DO THIS
Output, please, exactly those lines of the listing that come before the line with "the crucifix', 'pedestal')", along with that line itself.

DATASET CONTENT
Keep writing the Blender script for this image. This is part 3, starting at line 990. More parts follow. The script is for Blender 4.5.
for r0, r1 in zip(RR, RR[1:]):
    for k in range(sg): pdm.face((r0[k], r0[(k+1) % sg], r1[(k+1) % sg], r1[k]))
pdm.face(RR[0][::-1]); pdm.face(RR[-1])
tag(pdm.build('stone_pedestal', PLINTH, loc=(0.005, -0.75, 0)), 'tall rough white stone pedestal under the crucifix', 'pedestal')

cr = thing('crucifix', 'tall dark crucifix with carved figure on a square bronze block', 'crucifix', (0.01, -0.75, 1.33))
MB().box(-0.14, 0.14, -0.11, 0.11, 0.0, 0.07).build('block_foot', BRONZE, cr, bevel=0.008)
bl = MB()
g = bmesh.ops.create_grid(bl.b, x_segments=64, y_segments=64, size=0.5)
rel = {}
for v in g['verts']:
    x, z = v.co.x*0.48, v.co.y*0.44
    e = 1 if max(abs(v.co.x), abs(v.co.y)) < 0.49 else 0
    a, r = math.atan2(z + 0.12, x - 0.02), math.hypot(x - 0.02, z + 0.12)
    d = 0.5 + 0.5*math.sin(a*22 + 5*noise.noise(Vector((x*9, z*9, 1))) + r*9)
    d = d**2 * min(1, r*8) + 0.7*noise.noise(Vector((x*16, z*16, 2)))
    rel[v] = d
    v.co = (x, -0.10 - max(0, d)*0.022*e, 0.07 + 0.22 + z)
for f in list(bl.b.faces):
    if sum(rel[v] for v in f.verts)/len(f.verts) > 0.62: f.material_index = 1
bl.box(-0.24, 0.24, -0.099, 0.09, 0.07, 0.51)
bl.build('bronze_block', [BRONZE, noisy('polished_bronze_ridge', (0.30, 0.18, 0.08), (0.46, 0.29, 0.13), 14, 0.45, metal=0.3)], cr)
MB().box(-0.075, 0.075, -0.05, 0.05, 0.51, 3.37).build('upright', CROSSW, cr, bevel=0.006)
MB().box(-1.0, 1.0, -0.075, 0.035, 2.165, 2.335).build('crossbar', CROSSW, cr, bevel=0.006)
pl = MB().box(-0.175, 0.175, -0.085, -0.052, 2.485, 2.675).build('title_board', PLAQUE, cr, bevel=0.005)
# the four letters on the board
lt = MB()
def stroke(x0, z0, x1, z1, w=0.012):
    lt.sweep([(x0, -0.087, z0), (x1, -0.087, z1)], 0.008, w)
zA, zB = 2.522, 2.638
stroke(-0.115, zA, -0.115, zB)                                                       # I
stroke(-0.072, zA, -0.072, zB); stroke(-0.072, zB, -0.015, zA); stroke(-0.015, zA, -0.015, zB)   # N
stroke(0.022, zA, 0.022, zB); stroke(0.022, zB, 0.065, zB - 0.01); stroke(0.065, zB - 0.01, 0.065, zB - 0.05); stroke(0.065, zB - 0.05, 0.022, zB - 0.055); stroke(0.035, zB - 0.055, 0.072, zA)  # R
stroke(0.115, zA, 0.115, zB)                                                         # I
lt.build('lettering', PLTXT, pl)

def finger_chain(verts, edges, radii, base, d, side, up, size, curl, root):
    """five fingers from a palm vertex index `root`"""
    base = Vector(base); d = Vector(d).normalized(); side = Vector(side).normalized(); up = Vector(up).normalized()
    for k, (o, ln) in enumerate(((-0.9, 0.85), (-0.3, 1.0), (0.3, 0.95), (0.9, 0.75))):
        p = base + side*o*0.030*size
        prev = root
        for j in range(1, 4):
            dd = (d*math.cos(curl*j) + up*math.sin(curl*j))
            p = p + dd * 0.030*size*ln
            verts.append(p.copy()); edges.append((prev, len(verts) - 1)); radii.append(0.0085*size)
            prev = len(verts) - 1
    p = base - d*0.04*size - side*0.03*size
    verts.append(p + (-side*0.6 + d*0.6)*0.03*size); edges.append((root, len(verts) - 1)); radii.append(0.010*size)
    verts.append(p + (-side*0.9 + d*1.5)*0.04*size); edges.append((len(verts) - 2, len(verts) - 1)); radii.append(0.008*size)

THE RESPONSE
Keep writing the Blender script for this image. This is part 3, starting at line 990. More parts follow. The script is for Blender 4.5.
for r0, r1 in zip(RR, RR[1:]):
    for k in range(sg): pdm.face((r0[k], r0[(k+1) % sg], r1[(k+1) % sg], r1[k]))
pdm.face(RR[0][::-1]); pdm.face(RR[-1])
tag(pdm.build('stone_pedestal', PLINTH, loc=(0.005, -0.75, 0)), 'tall rough white stone pedestal under the crucifix', 'pedestal')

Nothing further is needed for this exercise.